-- DO THIS --
Write out exactly, please, every line from the beginning of the entries to the line holding "random.seed(5)", and no pictures.

#### RECORDED DATA ####

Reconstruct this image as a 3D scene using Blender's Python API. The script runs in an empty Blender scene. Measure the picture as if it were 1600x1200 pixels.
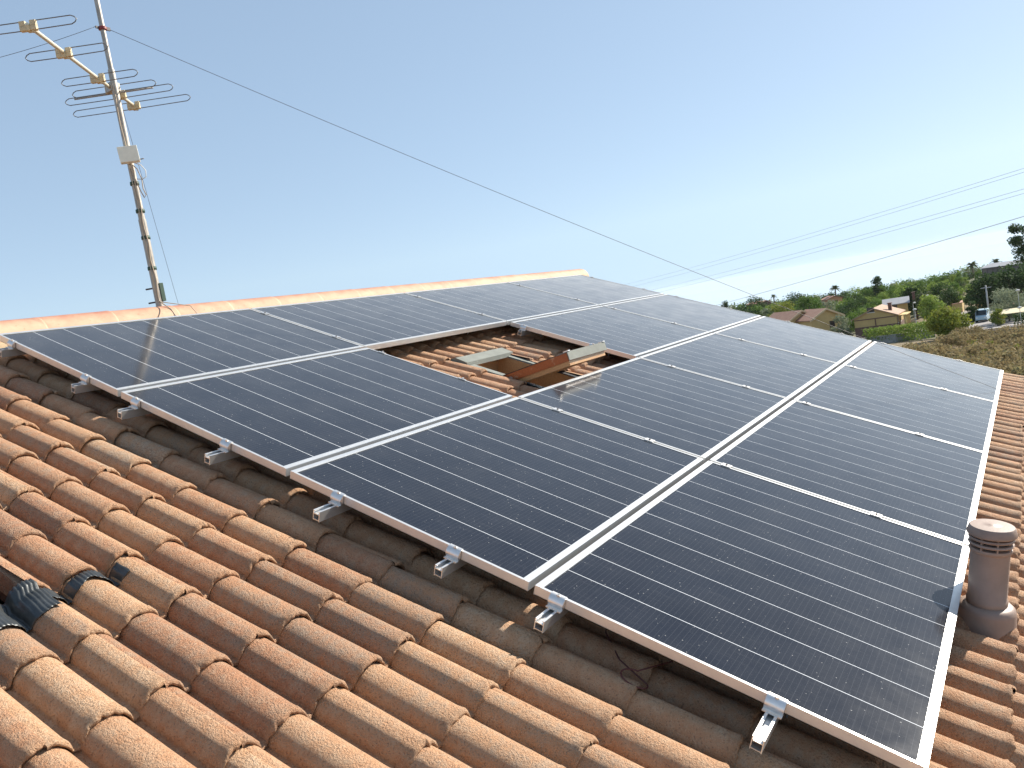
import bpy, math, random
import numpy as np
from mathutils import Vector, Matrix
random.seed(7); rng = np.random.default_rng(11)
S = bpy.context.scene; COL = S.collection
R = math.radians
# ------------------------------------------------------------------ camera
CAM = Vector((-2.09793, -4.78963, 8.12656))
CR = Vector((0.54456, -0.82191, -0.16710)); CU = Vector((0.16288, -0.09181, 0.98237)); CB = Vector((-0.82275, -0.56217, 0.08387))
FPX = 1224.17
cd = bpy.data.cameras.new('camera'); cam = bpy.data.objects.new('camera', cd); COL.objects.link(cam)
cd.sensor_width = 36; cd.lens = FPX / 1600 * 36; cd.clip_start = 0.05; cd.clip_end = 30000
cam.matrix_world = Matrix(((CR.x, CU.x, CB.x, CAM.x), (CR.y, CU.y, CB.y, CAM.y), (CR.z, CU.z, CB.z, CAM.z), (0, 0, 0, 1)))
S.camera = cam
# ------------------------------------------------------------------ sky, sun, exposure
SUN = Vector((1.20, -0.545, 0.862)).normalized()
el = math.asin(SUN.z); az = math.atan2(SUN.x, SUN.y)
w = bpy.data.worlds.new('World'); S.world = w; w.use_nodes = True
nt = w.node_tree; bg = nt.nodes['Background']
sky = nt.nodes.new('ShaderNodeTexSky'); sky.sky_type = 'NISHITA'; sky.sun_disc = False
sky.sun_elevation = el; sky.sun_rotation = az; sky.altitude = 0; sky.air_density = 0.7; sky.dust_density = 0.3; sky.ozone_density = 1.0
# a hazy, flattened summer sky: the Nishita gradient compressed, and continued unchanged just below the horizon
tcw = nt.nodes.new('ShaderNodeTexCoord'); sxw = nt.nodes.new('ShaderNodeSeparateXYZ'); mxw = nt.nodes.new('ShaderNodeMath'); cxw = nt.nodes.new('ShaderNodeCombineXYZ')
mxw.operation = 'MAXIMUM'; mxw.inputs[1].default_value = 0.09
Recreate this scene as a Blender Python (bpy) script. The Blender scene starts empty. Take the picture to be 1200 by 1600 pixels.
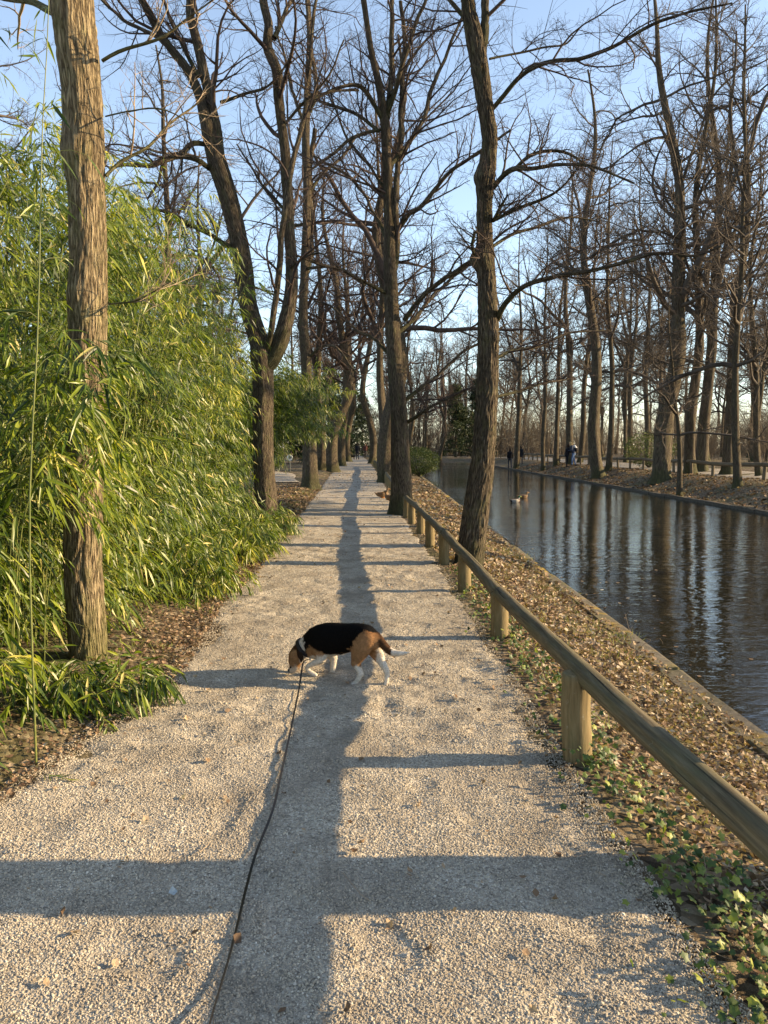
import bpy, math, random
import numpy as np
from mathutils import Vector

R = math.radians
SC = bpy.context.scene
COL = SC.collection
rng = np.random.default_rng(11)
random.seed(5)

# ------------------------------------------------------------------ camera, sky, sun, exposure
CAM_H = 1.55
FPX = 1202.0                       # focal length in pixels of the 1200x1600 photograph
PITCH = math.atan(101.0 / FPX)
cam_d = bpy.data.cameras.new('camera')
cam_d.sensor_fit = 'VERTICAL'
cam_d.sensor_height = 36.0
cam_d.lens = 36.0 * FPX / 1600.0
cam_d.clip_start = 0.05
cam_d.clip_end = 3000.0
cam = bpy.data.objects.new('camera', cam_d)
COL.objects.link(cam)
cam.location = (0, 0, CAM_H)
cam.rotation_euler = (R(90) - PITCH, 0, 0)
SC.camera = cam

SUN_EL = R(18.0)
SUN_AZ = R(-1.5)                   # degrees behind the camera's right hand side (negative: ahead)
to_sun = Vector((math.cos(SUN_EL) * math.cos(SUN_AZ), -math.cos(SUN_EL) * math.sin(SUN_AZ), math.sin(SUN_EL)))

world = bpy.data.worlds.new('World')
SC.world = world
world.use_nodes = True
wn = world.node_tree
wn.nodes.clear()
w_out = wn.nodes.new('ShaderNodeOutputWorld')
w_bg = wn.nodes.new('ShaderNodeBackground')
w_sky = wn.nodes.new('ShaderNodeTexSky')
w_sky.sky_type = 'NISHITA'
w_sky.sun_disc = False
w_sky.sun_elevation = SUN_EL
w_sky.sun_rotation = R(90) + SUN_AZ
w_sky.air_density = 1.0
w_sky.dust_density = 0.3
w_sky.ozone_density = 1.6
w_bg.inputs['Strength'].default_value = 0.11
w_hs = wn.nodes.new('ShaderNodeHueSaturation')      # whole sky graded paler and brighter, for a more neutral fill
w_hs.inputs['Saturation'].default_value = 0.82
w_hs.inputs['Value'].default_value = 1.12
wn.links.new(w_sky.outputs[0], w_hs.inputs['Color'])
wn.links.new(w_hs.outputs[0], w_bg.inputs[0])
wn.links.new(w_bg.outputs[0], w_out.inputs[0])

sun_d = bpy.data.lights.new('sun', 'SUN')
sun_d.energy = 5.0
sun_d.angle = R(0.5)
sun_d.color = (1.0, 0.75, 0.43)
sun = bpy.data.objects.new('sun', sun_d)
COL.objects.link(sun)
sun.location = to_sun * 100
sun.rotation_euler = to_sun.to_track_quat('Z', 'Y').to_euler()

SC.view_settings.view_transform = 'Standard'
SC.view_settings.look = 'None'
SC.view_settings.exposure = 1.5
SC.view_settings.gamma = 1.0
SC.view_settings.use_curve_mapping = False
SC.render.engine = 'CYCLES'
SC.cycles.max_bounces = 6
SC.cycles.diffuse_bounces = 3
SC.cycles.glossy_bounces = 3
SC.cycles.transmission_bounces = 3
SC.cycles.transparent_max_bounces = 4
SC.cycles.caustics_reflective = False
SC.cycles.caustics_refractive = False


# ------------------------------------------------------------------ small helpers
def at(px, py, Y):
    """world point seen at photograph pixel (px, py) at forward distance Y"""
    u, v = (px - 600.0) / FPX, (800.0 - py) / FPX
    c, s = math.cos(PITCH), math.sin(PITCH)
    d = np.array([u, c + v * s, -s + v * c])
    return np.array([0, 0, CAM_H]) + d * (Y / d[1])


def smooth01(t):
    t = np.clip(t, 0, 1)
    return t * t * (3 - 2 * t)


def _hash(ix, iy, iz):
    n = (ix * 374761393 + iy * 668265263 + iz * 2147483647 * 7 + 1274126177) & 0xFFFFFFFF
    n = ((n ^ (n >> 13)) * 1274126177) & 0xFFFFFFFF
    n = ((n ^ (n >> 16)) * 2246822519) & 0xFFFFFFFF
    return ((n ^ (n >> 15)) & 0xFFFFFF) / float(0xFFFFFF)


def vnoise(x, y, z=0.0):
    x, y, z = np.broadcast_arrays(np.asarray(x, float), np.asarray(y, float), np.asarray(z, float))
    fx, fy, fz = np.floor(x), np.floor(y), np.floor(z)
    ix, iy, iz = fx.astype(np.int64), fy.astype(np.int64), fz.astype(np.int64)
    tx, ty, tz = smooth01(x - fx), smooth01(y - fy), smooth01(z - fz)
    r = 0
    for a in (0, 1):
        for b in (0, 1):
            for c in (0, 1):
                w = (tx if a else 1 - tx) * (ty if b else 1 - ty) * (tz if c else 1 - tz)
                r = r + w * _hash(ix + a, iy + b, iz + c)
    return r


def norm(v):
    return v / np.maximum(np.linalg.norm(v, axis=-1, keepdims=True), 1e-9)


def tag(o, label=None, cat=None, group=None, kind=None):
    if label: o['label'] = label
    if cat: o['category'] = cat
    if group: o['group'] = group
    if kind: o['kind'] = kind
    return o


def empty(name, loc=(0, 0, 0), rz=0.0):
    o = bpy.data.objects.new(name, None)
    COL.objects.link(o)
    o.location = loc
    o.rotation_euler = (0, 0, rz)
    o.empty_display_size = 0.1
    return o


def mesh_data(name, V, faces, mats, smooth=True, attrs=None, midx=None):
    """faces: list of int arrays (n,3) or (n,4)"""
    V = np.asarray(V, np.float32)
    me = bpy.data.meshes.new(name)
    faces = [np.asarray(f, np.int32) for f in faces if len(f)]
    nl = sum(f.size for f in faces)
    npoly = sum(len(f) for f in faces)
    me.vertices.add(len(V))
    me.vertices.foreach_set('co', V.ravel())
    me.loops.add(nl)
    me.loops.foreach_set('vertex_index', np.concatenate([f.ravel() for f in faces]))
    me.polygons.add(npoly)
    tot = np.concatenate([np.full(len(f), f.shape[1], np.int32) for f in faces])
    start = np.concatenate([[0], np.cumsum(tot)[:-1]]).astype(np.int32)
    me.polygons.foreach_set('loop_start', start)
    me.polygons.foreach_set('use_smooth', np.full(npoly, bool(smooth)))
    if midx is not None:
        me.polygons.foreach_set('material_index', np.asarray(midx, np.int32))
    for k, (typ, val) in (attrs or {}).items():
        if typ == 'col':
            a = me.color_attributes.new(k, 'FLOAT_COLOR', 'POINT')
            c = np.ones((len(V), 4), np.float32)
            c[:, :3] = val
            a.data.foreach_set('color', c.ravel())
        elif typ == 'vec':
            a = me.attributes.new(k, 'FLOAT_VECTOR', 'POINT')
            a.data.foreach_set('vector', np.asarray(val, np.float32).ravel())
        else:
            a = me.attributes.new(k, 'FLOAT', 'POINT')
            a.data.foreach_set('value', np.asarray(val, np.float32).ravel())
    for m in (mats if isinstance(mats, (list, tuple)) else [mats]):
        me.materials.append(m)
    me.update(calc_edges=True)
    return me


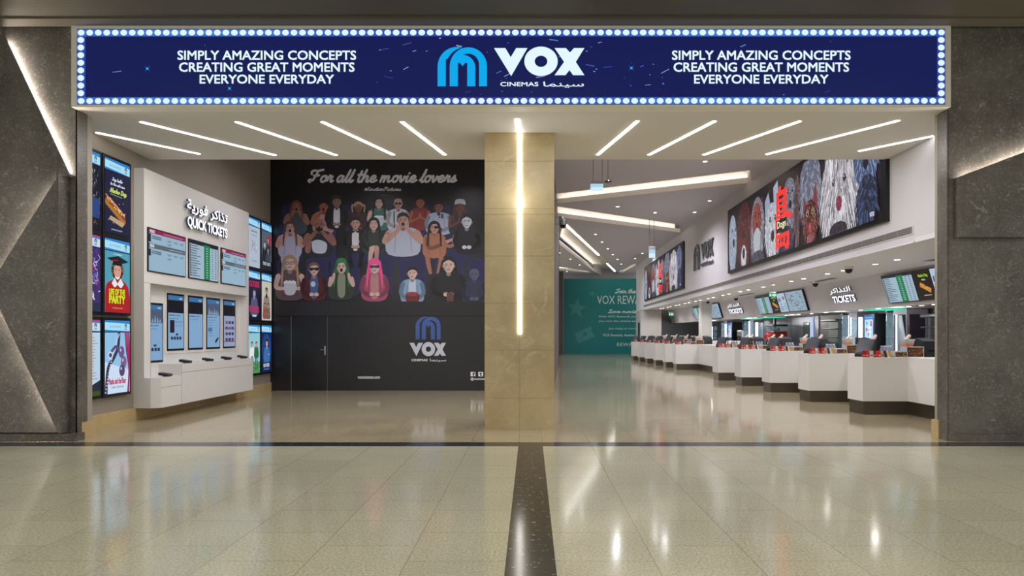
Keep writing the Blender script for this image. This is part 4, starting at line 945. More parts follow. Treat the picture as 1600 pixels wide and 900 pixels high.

####

-- SOLUTION TO THE PROBLEM --
Reconstruct this image as a 3D scene using Blender's Python API. The script runs in an empty Blender scene. Measure the picture as if it were 1600x1200 pixels.
import bpy, math, random
import numpy as np
from mathutils import Vector, Matrix
random.seed(7); rng = np.random.default_rng(11)
S = bpy.context.scene; COL = S.collection
R = math.radians
# ------------------------------------------------------------------ camera
CAM = Vector((-2.09793, -4.78963, 8.12656))
CR = Vector((0.54456, -0.82191, -0.16710)); CU = Vector((0.16288, -0.09181, 0.98237)); CB = Vector((-0.82275, -0.56217, 0.08387))
FPX = 1224.17
cd = bpy.data.cameras.new('camera'); cam = bpy.data.objects.new('camera', cd); COL.objects.link(cam)
cd.sensor_width = 36; cd.lens = FPX / 1600 * 36; cd.clip_start = 0.05; cd.clip_end = 30000
cam.matrix_world = Matrix(((CR.x, CU.x, CB.x, CAM.x), (CR.y, CU.y, CB.y, CAM.y), (CR.z, CU.z, CB.z, CAM.z), (0, 0, 0, 1)))
S.camera = cam
# ------------------------------------------------------------------ sky, sun, exposure
SUN = Vector((1.20, -0.545, 0.862)).normalized()
el = math.asin(SUN.z); az = math.atan2(SUN.x, SUN.y)
w = bpy.data.worlds.new('World'); S.world = w; w.use_nodes = True
nt = w.node_tree; bg = nt.nodes['Background']
sky = nt.nodes.new('ShaderNodeTexSky'); sky.sky_type = 'NISHITA'; sky.sun_disc = False
sky.sun_elevation = el; sky.sun_rotation = az; sky.altitude = 0; sky.air_density = 0.7; sky.dust_density = 0.3; sky.ozone_density = 1.0
# a hazy, flattened summer sky: the Nishita gradient compressed, and continued unchanged just below the horizon
tcw = nt.nodes.new('ShaderNodeTexCoord'); sxw = nt.nodes.new('ShaderNodeSeparateXYZ'); mxw = nt.nodes.new('ShaderNodeMath'); cxw = nt.nodes.new('ShaderNodeCombineXYZ')
mxw.operation = 'MAXIMUM'; mxw.inputs[1].default_value = 0.09
Recreate this scene as a Blender Python (bpy) script. The Blender scene starts empty. Take the picture to be 1200 by 1600 pixels.
import bpy, math, random
import numpy as np
from mathutils import Vector

R = math.radians
SC = bpy.context.scene
COL = SC.collection
rng = np.random.default_rng(11)
random.seed(5)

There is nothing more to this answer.